- _Task instructions_
Write out all of the data without omission, exactly as shown.

★ ★ ★ ★ ★ ★ ★

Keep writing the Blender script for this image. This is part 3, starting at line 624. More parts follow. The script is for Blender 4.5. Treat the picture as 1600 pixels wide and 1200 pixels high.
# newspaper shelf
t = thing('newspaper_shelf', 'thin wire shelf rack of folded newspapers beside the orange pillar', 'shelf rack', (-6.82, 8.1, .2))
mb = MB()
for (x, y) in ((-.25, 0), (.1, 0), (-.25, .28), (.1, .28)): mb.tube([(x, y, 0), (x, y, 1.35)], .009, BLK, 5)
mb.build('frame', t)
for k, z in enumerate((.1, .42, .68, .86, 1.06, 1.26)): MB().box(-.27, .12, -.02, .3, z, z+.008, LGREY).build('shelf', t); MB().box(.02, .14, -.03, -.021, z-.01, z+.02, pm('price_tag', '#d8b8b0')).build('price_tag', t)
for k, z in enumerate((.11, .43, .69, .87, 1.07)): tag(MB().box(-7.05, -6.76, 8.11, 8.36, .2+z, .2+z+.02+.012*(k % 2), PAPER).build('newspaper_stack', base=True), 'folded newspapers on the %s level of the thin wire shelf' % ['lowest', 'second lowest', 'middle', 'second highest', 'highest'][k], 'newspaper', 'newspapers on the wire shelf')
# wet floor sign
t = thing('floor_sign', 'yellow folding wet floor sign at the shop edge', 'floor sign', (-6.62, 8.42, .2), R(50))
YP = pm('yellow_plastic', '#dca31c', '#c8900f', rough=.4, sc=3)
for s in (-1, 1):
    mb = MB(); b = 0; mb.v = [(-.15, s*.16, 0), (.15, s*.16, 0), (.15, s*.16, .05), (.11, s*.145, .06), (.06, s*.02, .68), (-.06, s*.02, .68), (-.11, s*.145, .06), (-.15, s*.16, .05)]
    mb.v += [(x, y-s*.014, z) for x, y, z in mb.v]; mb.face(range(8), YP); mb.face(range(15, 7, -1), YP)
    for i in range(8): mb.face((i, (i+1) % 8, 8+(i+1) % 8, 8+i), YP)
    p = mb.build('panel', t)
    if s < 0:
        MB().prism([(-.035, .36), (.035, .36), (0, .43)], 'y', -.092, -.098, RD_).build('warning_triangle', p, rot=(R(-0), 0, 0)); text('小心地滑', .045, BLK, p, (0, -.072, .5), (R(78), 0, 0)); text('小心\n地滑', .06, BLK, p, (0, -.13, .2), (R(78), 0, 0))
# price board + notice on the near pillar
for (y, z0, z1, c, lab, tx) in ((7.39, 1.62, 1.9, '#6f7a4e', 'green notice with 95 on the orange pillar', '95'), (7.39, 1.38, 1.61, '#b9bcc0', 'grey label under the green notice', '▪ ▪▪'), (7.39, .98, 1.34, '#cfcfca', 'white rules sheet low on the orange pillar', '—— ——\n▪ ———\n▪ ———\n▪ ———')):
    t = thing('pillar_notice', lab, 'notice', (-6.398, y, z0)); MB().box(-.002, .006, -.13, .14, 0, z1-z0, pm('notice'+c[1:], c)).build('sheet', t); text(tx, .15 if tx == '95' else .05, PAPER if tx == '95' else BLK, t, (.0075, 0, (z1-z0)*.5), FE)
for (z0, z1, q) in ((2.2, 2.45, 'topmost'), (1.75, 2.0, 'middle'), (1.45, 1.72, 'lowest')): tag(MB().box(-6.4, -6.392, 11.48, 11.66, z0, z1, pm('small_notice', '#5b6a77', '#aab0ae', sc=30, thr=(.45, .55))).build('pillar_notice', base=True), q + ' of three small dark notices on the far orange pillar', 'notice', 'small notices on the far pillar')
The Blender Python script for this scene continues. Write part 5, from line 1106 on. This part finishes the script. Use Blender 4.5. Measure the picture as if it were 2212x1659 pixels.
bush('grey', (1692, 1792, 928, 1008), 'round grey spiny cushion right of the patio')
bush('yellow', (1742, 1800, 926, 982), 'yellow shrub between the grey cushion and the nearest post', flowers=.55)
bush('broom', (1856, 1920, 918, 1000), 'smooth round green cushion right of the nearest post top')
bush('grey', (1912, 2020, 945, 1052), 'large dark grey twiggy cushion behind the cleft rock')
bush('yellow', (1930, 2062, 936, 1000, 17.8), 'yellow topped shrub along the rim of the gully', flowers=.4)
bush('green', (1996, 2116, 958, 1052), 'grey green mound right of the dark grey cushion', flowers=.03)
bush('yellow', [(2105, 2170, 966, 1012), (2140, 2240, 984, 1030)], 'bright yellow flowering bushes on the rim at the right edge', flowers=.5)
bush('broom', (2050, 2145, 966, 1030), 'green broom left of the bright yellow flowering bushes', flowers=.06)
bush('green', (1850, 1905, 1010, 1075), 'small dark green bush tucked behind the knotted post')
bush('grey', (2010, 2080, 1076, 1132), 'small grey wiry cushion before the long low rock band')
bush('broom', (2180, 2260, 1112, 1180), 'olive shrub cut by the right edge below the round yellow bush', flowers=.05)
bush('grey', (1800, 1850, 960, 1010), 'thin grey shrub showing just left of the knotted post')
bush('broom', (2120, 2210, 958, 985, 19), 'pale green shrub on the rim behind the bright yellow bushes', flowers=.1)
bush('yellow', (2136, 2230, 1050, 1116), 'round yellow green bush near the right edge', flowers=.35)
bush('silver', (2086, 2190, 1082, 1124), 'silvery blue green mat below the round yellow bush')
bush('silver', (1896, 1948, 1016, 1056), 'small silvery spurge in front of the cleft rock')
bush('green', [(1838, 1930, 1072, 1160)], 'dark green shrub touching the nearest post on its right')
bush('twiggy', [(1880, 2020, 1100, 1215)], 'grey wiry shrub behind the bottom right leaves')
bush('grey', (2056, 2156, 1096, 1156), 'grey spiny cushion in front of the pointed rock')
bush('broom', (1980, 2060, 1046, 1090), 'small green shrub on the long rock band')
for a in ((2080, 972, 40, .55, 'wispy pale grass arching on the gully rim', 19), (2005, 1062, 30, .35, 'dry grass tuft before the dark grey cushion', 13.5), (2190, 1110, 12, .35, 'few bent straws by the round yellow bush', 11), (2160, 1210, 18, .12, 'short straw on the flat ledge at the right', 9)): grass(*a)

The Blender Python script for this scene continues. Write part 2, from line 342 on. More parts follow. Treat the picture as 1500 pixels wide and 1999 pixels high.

★ ★ ★ ★ ★ ★ ★

- _Exercise answer_
Keep writing the Blender script for this image. This is part 3, starting at line 624. More parts follow. The script is for Blender 4.5. Treat the picture as 1600 pixels wide and 1200 pixels high.
# newspaper shelf
t = thing('newspaper_shelf', 'thin wire shelf rack of folded newspapers beside the orange pillar', 'shelf rack', (-6.82, 8.1, .2))
mb = MB()
for (x, y) in ((-.25, 0), (.1, 0), (-.25, .28), (.1, .28)): mb.tube([(x, y, 0), (x, y, 1.35)], .009, BLK, 5)
mb.build('frame', t)
for k, z in enumerate((.1, .42, .68, .86, 1.06, 1.26)): MB().box(-.27, .12, -.02, .3, z, z+.008, LGREY).build('shelf', t); MB().box(.02, .14, -.03, -.021, z-.01, z+.02, pm('price_tag', '#d8b8b0')).build('price_tag', t)
for k, z in enumerate((.11, .43, .69, .87, 1.07)): tag(MB().box(-7.05, -6.76, 8.11, 8.36, .2+z, .2+z+.02+.012*(k % 2), PAPER).build('newspaper_stack', base=True), 'folded newspapers on the %s level of the thin wire shelf' % ['lowest', 'second lowest', 'middle', 'second highest', 'highest'][k], 'newspaper', 'newspapers on the wire shelf')
# wet floor sign
t = thing('floor_sign', 'yellow folding wet floor sign at the shop edge', 'floor sign', (-6.62, 8.42, .2), R(50))
YP = pm('yellow_plastic', '#dca31c', '#c8900f', rough=.4, sc=3)
for s in (-1, 1):
    mb = MB(); b = 0; mb.v = [(-.15, s*.16, 0), (.15, s*.16, 0), (.15, s*.16, .05), (.11, s*.145, .06), (.06, s*.02, .68), (-.06, s*.02, .68), (-.11, s*.145, .06), (-.15, s*.16, .05)]
    mb.v += [(x, y-s*.014, z) for x, y, z in mb.v]; mb.face(range(8), YP); mb.face(range(15, 7, -1), YP)
    for i in range(8): mb.face((i, (i+1) % 8, 8+(i+1) % 8, 8+i), YP)
    p = mb.build('panel', t)
    if s < 0:
        MB().prism([(-.035, .36), (.035, .36), (0, .43)], 'y', -.092, -.098, RD_).build('warning_triangle', p, rot=(R(-0), 0, 0)); text('小心地滑', .045, BLK, p, (0, -.072, .5), (R(78), 0, 0)); text('小心\n地滑', .06, BLK, p, (0, -.13, .2), (R(78), 0, 0))
# price board + notice on the near pillar
for (y, z0, z1, c, lab, tx) in ((7.39, 1.62, 1.9, '#6f7a4e', 'green notice with 95 on the orange pillar', '95'), (7.39, 1.38, 1.61, '#b9bcc0', 'grey label under the green notice', '▪ ▪▪'), (7.39, .98, 1.34, '#cfcfca', 'white rules sheet low on the orange pillar', '—— ——\n▪ ———\n▪ ———\n▪ ———')):
    t = thing('pillar_notice', lab, 'notice', (-6.398, y, z0)); MB().box(-.002, .006, -.13, .14, 0, z1-z0, pm('notice'+c[1:], c)).build('sheet', t); text(tx, .15 if tx == '95' else .05, PAPER if tx == '95' else BLK, t, (.0075, 0, (z1-z0)*.5), FE)
for (z0, z1, q) in ((2.2, 2.45, 'topmost'), (1.75, 2.0, 'middle'), (1.45, 1.72, 'lowest')): tag(MB().box(-6.4, -6.392, 11.48, 11.66, z0, z1, pm('small_notice', '#5b6a77', '#aab0ae', sc=30, thr=(.45, .55))).build('pillar_notice', base=True), q + ' of three small dark notices on the far orange pillar', 'notice', 'small notices on the far pillar')
The Blender Python script for this scene continues. Write part 5, from line 1106 on. This part finishes the script. Use Blender 4.5. Measure the picture as if it were 2212x1659 pixels.
bush('grey', (1692, 1792, 928, 1008), 'round grey spiny cushion right of the patio')
bush('yellow', (1742, 1800, 926, 982), 'yellow shrub between the grey cushion and the nearest post', flowers=.55)
bush('broom', (1856, 1920, 918, 1000), 'smooth round green cushion right of the nearest post top')
bush('grey', (1912, 2020, 945, 1052), 'large dark grey twiggy cushion behind the cleft rock')
bush('yellow', (1930, 2062, 936, 1000, 17.8), 'yellow topped shrub along the rim of the gully', flowers=.4)
bush('green', (1996, 2116, 958, 1052), 'grey green mound right of the dark grey cushion', flowers=.03)
bush('yellow', [(2105, 2170, 966, 1012), (2140, 2240, 984, 1030)], 'bright yellow flowering bushes on the rim at the right edge', flowers=.5)
bush('broom', (2050, 2145, 966, 1030), 'green broom left of the bright yellow flowering bushes', flowers=.06)
bush('green', (1850, 1905, 1010, 1075), 'small dark green bush tucked behind the knotted post')
bush('grey', (2010, 2080, 1076, 1132), 'small grey wiry cushion before the long low rock band')
bush('broom', (2180, 2260, 1112, 1180), 'olive shrub cut by the right edge below the round yellow bush', flowers=.05)
bush('grey', (1800, 1850, 960, 1010), 'thin grey shrub showing just left of the knotted post')
bush('broom', (2120, 2210, 958, 985, 19), 'pale green shrub on the rim behind the bright yellow bushes', flowers=.1)
bush('yellow', (2136, 2230, 1050, 1116), 'round yellow green bush near the right edge', flowers=.35)
bush('silver', (2086, 2190, 1082, 1124), 'silvery blue green mat below the round yellow bush')
bush('silver', (1896, 1948, 1016, 1056), 'small silvery spurge in front of the cleft rock')
bush('green', [(1838, 1930, 1072, 1160)], 'dark green shrub touching the nearest post on its right')
bush('twiggy', [(1880, 2020, 1100, 1215)], 'grey wiry shrub behind the bottom right leaves')
bush('grey', (2056, 2156, 1096, 1156), 'grey spiny cushion in front of the pointed rock')
bush('broom', (1980, 2060, 1046, 1090), 'small green shrub on the long rock band')
for a in ((2080, 972, 40, .55, 'wispy pale grass arching on the gully rim', 19), (2005, 1062, 30, .35, 'dry grass tuft before the dark grey cushion', 13.5), (2190, 1110, 12, .35, 'few bent straws by the round yellow bush', 11), (2160, 1210, 18, .12, 'short straw on the flat ledge at the right', 9)): grass(*a)

The Blender Python script for this scene continues. Write part 2, from line 342 on. More parts follow. Treat the picture as 1500 pixels wide and 1999 pixels high.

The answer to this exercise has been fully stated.